:: TASK INSTRUCTIONS ::
Your task is to tally the lines of the listing containing the word "that" and report the figure alone.

:: DATA EXCERPT ::
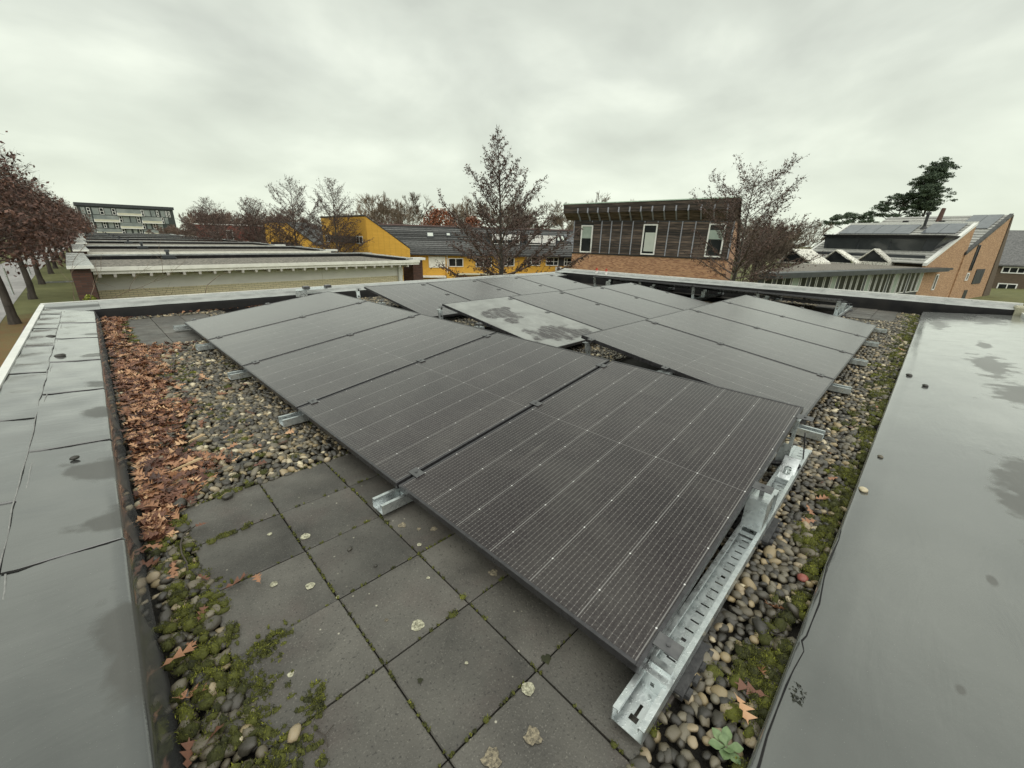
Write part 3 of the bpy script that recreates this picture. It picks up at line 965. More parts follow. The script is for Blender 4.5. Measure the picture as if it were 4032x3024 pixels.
def build_gravel():
    r = np.random.default_rng(11)
    near = scatter([(-.12, .32, .35, 2.35), (.32, 1.45, 1.95, 3.3), (.3, 3.2, -.05, .50)], 0.0255, r)
    mid = scatter([(-.12, 1.35, 2.35, 7.4), (.32, 1.45, 3.3, 5.4), (3.2, 10.4, -.12, .46), (2.1, 3.3, .5, 7.35), (3.3, 7.9, 2.0, 2.75), (3.3, 7.9, 4.0, 4.8), (3.0, 8.2, 6.2, 7.37), (7.6, 8.8, .4, 7.3), (8.8, 10.3, 1.3, 2.6)], 0.031, r)
    # drop duplicates of overlapping rectangles
    def uniq(P, s):
        k = np.unique(np.floor(P / s).astype(int), axis=0, return_index=True)[1]
        return P[k]
    near = uniq(near, .019); mid = uniq(mid, .022)
    mid = mid[~((mid[:, 0] < 1.45) & (mid[:, 1] < 2.35))]
    # second, sunken layer under the near ones closes the gaps
    groups = []
    for P, sz, V0F0 in ((near, .0150, ICO2), (mid, .0175, ICO1)):
        n = len(P)
        s = sz * np.exp(r.normal(0, .20, n))
        ax = np.stack([s * r.uniform(1.0, 1.45, n), s * r.uniform(.8, 1.0, n), s * r.uniform(.50, .78, n)], -1)
        z = -0.012 + r.uniform(0, .014, n) + ax[:, 2] * .3
        yaw = r.uniform(0, 6.28, n)
        R = rot_zyx(yaw, r.normal(0, .35, n), r.normal(0, .35, n))
        tone = r.beta(1.5, 1.9, n)
        pale = r.uniform(size=n) < .10
        tone[pale] = r.uniform(.78, 1.0, pale.sum())
        groups.append([P, z, ax, R, tone, V0F0])
    # the 300 pebbles that show largest become single pieces
    P, z, ax, R, tone, _ = groups[0]
    C3 = np.stack([P[:, 0], P[:, 1], z], -1) - CAMP
    f = np.array(_f); rr_ = np.array(_r2); uu = np.array(_u2)
    dep = C3 @ f
    px = 2016 + 1619.7 * (C3 @ rr_) / np.maximum(dep, .05); py = 1512 - 1619.7 * (C3 @ uu) / np.maximum(dep, .05)
    vis = (dep > .2) & (px > 0) & (px < 4032) & (py > 0) & (py < 3040)
    # not under the nearest panel
    vis &= ~((P[:, 0] > .74) & (P[:, 0] < 2.5) & (P[:, 1] > .27))
    size = np.where(vis, ax[:, 0] / np.maximum(dep, .1), 0)
    order = np.argsort(-size)
    pick = order[:300]
    mask = np.ones(len(P), bool); mask[pick] = False
    # meshes shared by alike pebbles
    protos = []
    tones = np.quantile(tone[pick], np.linspace(.04, .96, 12))
    for i in range(12):
        rr = np.random.default_rng(100 + i)
        V, F = ICO2
        d = 1 + .13 * np.sin(V @ rr.normal(0, 1.6, 3) * 2 + rr.uniform(0, 6)) + .05 * np.sin(V @ rr.normal(0, 3, 3) + rr.uniform(0, 6))
        protos.append(np_mesh("pebble", V * d[:, None], F, M["pebble"], smooth=True, attr=np.full(len(V), tones[i])))
    for k in pick:
        i = int(np.argmin(abs(tones - tone[k] + rng.normal(0, .03))))
        o = link("pebble", protos[i], HOUSE)
        m4 = Matrix.Identity(4)
        m3 = Matrix([list(row) for row in R[k]]) @ Matrix.Diagonal(Vector(ax[k]))
        m4 = m3.to_4x4(); m4.translation = Vector((P[k, 0], P[k, 1], z[k]))
        o.matrix_local = m4
    Vs, Fs, At = [], [], []
    off = 0
    for gi, (P, z, ax, R, tone, (V0, F0)) in enumerate(groups):
        if gi == 0:
            P, z, ax, R, tone = P[mask], z[mask], ax[mask], R[mask], tone[mask]
        n = len(P); m = len(V0)
        ph = r.normal(0, 1.8, (n, 3))
        d = 1 + .13 * np.sin(np.einsum("ij,nj->ni", V0, ph) * 1.3 + ph[:, :1]) + .07 * np.sin(np.einsum("ij,nj->ni", V0, ph[:, ::-1]) * 2.3 + ph[:, 1:2])
        L = V0[None] * d[..., None] * ax[:, None, :]
        Wv = np.einsum("nij,nkj->nki", R, L)
        Wv[..., 0] += P[:, 0:1]; Wv[..., 1] += P[:, 1:2]; Wv[..., 2] += z[:, None]
        Vs.append(Wv.reshape(-1, 3)); Fs.append((F0[None] + (np.arange(n) * m)[:, None, None]).reshape(-1, 3) + off); At.append(np.repeat(tone, m)); off += n * m
    me = np_mesh("gravel", np.concatenate(Vs), np.concatenate(Fs), M["pebble"], smooth=True, attr=np.concatenate(At))
    tag(link("gravel", me, HOUSE), kind="stuff")


build_gravel()


# ---- moss: mounds of tiny blades
def build_moss():
    r = np.random.default_rng(5)
    blobs = []   # x, y, rx, ry, height

    def strip(n, fx, fy, s0, s1, h):
        for _ in range(n):
            x, y = fx(), fy()
            blobs.append((x, y, r.uniform(s0, s1), r.uniform(s0, s1), h * r.uniform(.6, 1.3)))
    # near left strip beside the slabs
    for _ in range(260):
        y = r.uniform(.55, 1.95); x = r.uniform(-.095, .10 - .03 * abs(math.sin(y * 5)))
        if 1.62 < y < 1.95 and r.uniform() < .5: continue
        blobs.append((x, y, r.uniform(.010, .028), r.uniform(.010, .028), r.uniform(.010, .022)))
    for cx, cy, n, sp in ((.13, 1.08, 46, .026), (.17, 1.10, 24, .020), (.09, .98, 46, .026), (.07, .80, 40, .03), (.12, .76, 24, .025), (.19, .86, 22, .014), (.165, .83, 20, .016), (.06, 1.42, 20, .03), (.04, 1.75, 16, .03), (.08, .90, 30, .03), (.07, 1.2, 20, .03)):
        for _ in range(n):
            blobs.append((cx + r.normal(0, sp), cy + r.normal(0, sp), r.uniform(.004, .013), r.uniform(.004, .013), r.uniform(.004, .010)))
    # slab joints
    for k in range(560):
        rr_, t = r.integers(0, 7), r.uniform(-.3, .62)
        if r.uniform() < .5:
            lx, ly = t, -rr_ * TS
        else:
            lx, ly = r.integers(-1, 3) * TS, -r.uniform(0, 1.8)
        x = TU + lx * math.cos(TR) - ly * math.sin(TR); y = TV + lx * math.sin(TR) + ly * math.cos(TR)
        q = r.uniform(.003, .0065) if r.uniform() < .95 else r.uniform(.008, .014)
        blobs.append((x, y, q, q, .005 if q < .0066 else .008))
    for _ in range(16):
        blobs.append((r.uniform(.08, .26), 1.714 + r.normal(0, .010), r.uniform(.008, .020), r.uniform(.006, .012), .010))
    for _ in range(14):
        blobs.append((r.uniform(.18, .36), 2.03 + r.normal(0, .012), r.uniform(.010, .024), r.uniform(.008, .014), .012))
    # right gravel strip along the felt
    for _ in range(150):
        x = r.uniform(.75, 3.4); blobs.append((x, yin(x) + abs(r.normal(.015, .035)), r.uniform(.012, .04), r.uniform(.010, .028), r.uniform(.012, .022)))
    for cx, n in ((1.12, 26), (1.0, 12), (1.85, 14), (2.25, 18), (2.6, 14), (2.0, 10)):
        for _ in range(n):
            x = cx + r.normal(0, .06); blobs.append((x, yin(x) + abs(r.normal(.05, .035)), r.uniform(.012, .034), r.uniform(.012, .03), r.uniform(.012, .022)))
    for _ in range(330):
        x = r.uniform(3.2, 10.2); blobs.append((x, yin(x) + abs(r.normal(.02, .09)), r.uniform(.015, .06), r.uniform(.015, .04), .016))
    # in the leaf and gravel field
    for _ in range(120):
        x, y = r.uniform(.0, 1.0), r.uniform(2.1, 5.2)
        if r.uniform() < .6: x = r.uniform(.1, .5)
        blobs.append((x, y, r.uniform(.012, .035), r.uniform(.012, .03), .012))
    for _ in range(70):
        blobs.append((r.uniform(.1, .28), r.uniform(5.3, 7.3), r.uniform(.02, .05), r.uniform(.02, .05), .014))
    B = np.array(blobs)
    B = B[B[:, 1] > yin(B[:, 0]) + .004]
    B = B[B[:, 0] > -0.106 + .0232 * B[:, 1] + .014]
    slabz = in_slabs(B[:, 0], B[:, 1])
    z0 = np.where(slabz, 0.0, 0.004)
    # domes
    V0, F0 = ICO1
    V0 = V0.copy() * np.array([.9, .9, .85])
    n = len(B)
    L = V0[None] * np.stack([B[:, 2], B[:, 3], B[:, 4]], -1)[:, None, :] * (1 + .2 * r.normal(0, 1, (n, len(V0), 1)).clip(-1, 1))
    L[..., 0] += B[:, 0:1]; L[..., 1] += B[:, 1:2]; L[..., 2] += z0[:, None]
    tone_b = r.beta(2, 2.4, n) * .8
    V1 = L.reshape(-1, 3); F1 = (F0[None] + (np.arange(n) * len(V0))[:, None, None]).reshape(-1, 3); A1 = np.repeat(tone_b * .7, len(V0))
    # blades
    dens = (B[:, 2] * B[:, 3] * 230000).astype(int).clip(10, 170)
    dist = np.hypot(B[:, 0], B[:, 1])
    dens = np.where(dist > 3, dens // 4, dens)
    idx = np.repeat(np.arange(n), dens); m = len(idx)
    a = r.uniform(0, 6.28, m); q = np.sqrt(r.uniform(0, 1, m)) * 1.15
    bx = B[idx, 0] + np.cos(a) * q * B[idx, 2]; by = B[idx, 1] + np.sin(a) * q * B[idx, 3]
    bz = z0[idx] + B[idx, 4] * np.sqrt(np.clip(1 - (q / 1.16) ** 2, 0, 1)) * .85
    h = r.uniform(.0022, .0058, m) * np.where(dist[idx] > 3, 2.0, 1.0); w = h * .32
    t = r.uniform(0, 6.28, m); lx, ly = r.normal(0, .5, m) * h, r.normal(0, .5, m) * h
    P0 = np.stack([bx - w * np.cos(t), by - w * np.sin(t), bz], -1); P1 = np.stack([bx + w * np.cos(t), by + w * np.sin(t), bz], -1); P2 = np.stack([bx + lx, by + ly, bz + h], -1)
    V2 = np.stack([P0, P1, P2], 1).reshape(-1, 3); F2 = np.arange(3 * m).reshape(-1, 3) + len(V1)
    tb = (tone_b[idx] + r.normal(.06, .16, m)).clip(0, 1)
    me = np_mesh("moss", np.concatenate([V1, V2]), np.concatenate([F1, F2]), M["moss"], attr=np.concatenate([A1, np.repeat(tb, 3)]))
    tag(link("moss", me), kind="stuff", label="green cushions of moss between the pebbles and in the slab joints", cat="moss")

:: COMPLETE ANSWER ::
2